1. A filtration apparatus comprising:

a plurality of filtration modules that each include a plurality of hollow fiber membranes that are arranged adjacent to each other so as to extend in an up-down direction;

a washing module configured to supply air bubbles from below the plurality of filtration modules; and

a frame that supports the plurality of filtration modules,

wherein the washing module includes a plurality of aeration tubes each having a plurality of aeration holes, and

wherein at least a portion of the frame is a hollow tube through which a gas is supplied to the plurality of aeration tubes.

2. The filtration apparatus according to claim 1, wherein the hollow tube is disposed so as to extend in an up-down direction.

3. The filtration apparatus according to claim 2, wherein the washing module includes a gas-introducing tube in communication with the plurality of aeration tubes, and the hollow tube is in communication with the gas-introducing tube.

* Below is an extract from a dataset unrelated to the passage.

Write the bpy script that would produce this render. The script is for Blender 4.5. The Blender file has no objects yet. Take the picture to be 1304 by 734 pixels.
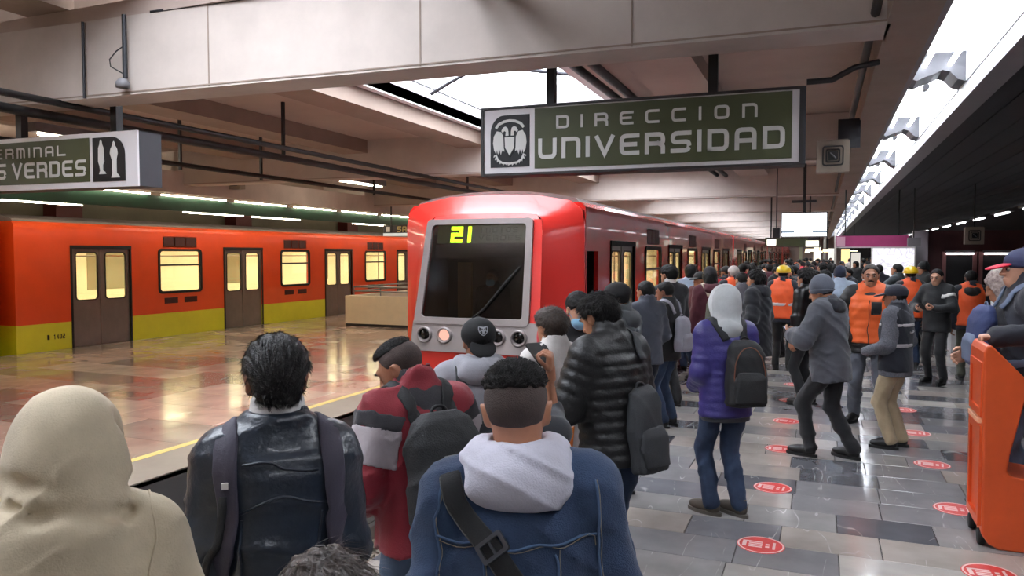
import bpy, bmesh, math, random
import numpy as np
from mathutils import Vector, Matrix

# ------------------------------------------------------------------ camera, sky, exposure
S = bpy.context.scene
COL = S.collection
random.seed(7)
RNG = np.random.default_rng(7)
cam_data = bpy.data.cameras.new('camera')
cam = bpy.data.objects.new('camera', cam_data)
COL.objects.link(cam)
cam_data.sensor_width = 36.0
cam_data.lens = 36.0 * 960 / 1304
cam_data.clip_start = 0.02
cam.location = (0, 0, 1.92)
cam.rotation_euler = (math.radians(90 - 2.505), 0, math.radians(22.295))
S.camera = cam
S.view_settings.view_transform = 'Standard'
S.view_settings.look = 'None'
S.view_settings.gamma = 1
S.view_settings.exposure = 0.0
world = bpy.data.worlds.new('overcast sky')
S.world = world
world.use_nodes = True
world.node_tree.nodes['Background'].inputs[0].default_value = (0.93, 0.96, 1.0, 1)
world.node_tree.nodes['Background'].inputs[1].default_value = 15.0
TUBE_STRENGTH = 48.0          # fluorescent tubes
CAR_LAMP_STRENGTH = 14.0       # lamps inside the train cars

# ------------------------------------------------------------------ small helpers
def lin(c):
    c = [x / 255 for x in c]
    return tuple((x / 12.92 if x <= .04045 else ((x + .055) / 1.055) ** 2.4) for x in c)

MATS = {}
def mat(name, col=(128, 128, 128), rough=.6, metal=0.0, var=0.0, vscale=4.0, bump=0.0, bscale=60.0,
        coat=0.0, emit=0.0, sheen=0.0, spec=.5, stretch=None, col2=None, detail=4, brick=None):
    key = name
    if key in MATS: return MATS[key]
    m = bpy.data.materials.new(name); m.use_nodes = True
    nt = m.node_tree; b = nt.nodes['Principled BSDF']
    L = nt.links.new
    b.inputs['Roughness'].default_value = rough
    b.inputs['Metallic'].default_value = metal
    b.inputs['Coat Weight'].default_value = coat
    b.inputs['Specular IOR Level'].default_value = spec
    if sheen:
        b.inputs['Sheen Weight'].default_value = sheen
        b.inputs['Sheen Roughness'].default_value = .5
    c = lin(col)
    b.inputs['Base Color'].default_value = (*c, 1)
    if emit:
        b.inputs['Emission Color'].default_value = (*c, 1)
        b.inputs['Emission Strength'].default_value = emit
    tc = None
    if var or bump:
        tc = nt.nodes.new('ShaderNodeTexCoord')
        src = tc.outputs['Object']
        if stretch:
            mp = nt.nodes.new('ShaderNodeMapping'); mp.inputs['Scale'].default_value = stretch
            L(src, mp.inputs[0]); src = mp.outputs[0]
    if var:
        n = nt.nodes.new('ShaderNodeTexNoise'); n.inputs['Scale'].default_value = vscale
        n.inputs['Detail'].default_value = detail; n.inputs['Roughness'].default_value = .62
        L(src, n.inputs['Vector'])
        r = nt.nodes.new('ShaderNodeValToRGB')
        r.color_ramp.elements[0].position = .3; r.color_ramp.elements[1].position = .7
        ca = lin(col2) if col2 else tuple(x * (1 - var) for x in c)
        r.color_ramp.elements[0].color = (*ca, 1)
        r.color_ramp.elements[1].color = (*(c if col2 else tuple(min(1, x * (1 + var * .6)) for x in c)), 1)
        L(n.outputs['Fac'], r.inputs[0]); L(r.outputs[0], b.inputs['Base Color'])
    if bump:
        n = nt.nodes.new('ShaderNodeTexNoise'); n.inputs['Scale'].default_value = bscale
        n.inputs['Detail'].default_value = 5
        L(src, n.inputs['Vector'])
        bp = nt.nodes.new('ShaderNodeBump'); bp.inputs['Strength'].default_value = bump
        bp.inputs['Distance'].default_value = .01
        L(n.outputs['Fac'], bp.inputs['Height']); L(bp.outputs[0], b.inputs['Normal'])
    MATS[key] = m
    return m

def fabric(col, rough=.85, bs=220, b=.25, var=.18, vs=7, sheen=.15):
    return mat('fabric_%d_%d_%d_%d' % (*col, int(rough * 100)), col, rough, var=var, vscale=vs, bump=b, bscale=bs, sheen=sheen)

def glass(name, tint, refl=.12, trans=.85, rough=.03):
    if name in MATS: return MATS[name]
    m = bpy.data.materials.new(name); m.use_nodes = True
    nt = m.node_tree; nt.nodes.clear(); L = nt.links.new
    out = nt.nodes.new('ShaderNodeOutputMaterial')
    t = nt.nodes.new('ShaderNodeBsdfTransparent'); t.inputs[0].default_value = (*lin(tint), 1)
    g = nt.nodes.new('ShaderNodeBsdfGlossy'); g.inputs['Roughness'].default_value = rough
    lw = nt.nodes.new('ShaderNodeLayerWeight'); lw.inputs[0].default_value = .5
    mx = nt.nodes.new('ShaderNodeMixShader')
    pw = nt.nodes.new('ShaderNodeMath'); pw.operation = 'POWER'; pw.inputs[1].default_value = 5
    L(lw.outputs['Facing'], pw.inputs[0]); lw = pw
    ad = nt.nodes.new('ShaderNodeMath'); ad.operation = 'MULTIPLY_ADD'; ad.inputs[1].default_value = .85; ad.inputs[2].default_value = .03 + refl * .2
    L(lw.outputs[0], ad.inputs[0]); L(ad.outputs[0], mx.inputs[0]); L(t.outputs[0], mx.inputs[1]); L(g.outputs[0], mx.inputs[2]); L(mx.outputs[0], out.inputs[0])
    MATS[name] = m
    return m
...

4. The filtration apparatus according to claim 3, wherein the frame includes the hollow tube as a single hollow tube, and the hollow tube is in communication with one end portion of the gas-introducing tube.

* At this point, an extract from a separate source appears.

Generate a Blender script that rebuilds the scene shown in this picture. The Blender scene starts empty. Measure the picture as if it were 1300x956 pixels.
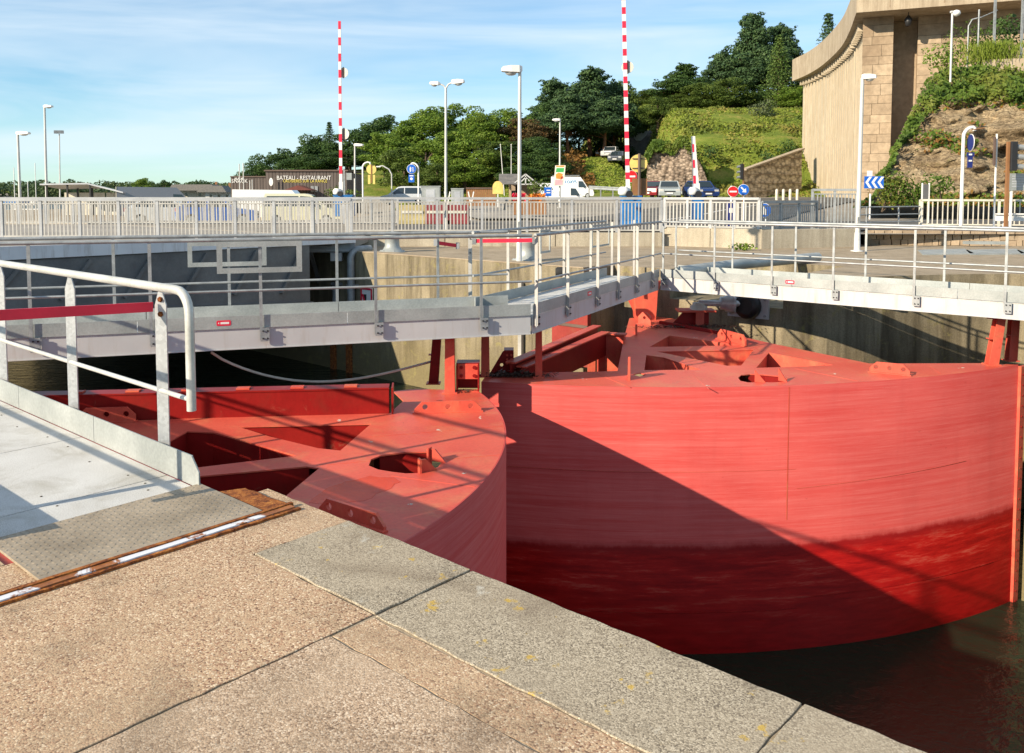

5. The filtration apparatus according to claim 4,

wherein the frame includes four vertical frame members disposed at four corners of a support structure in plan view, four upper horizontal frame members suspended between upper end portions of the vertical frame members adjacent to each other, and four lower horizontal frame members suspended between lower end portions of the vertical frame members adjacent to each other, and

wherein the hollow tube is connected, between a pair of the vertical frame members adjacent to each other, to the upper horizontal frame members and the lower horizontal frame members.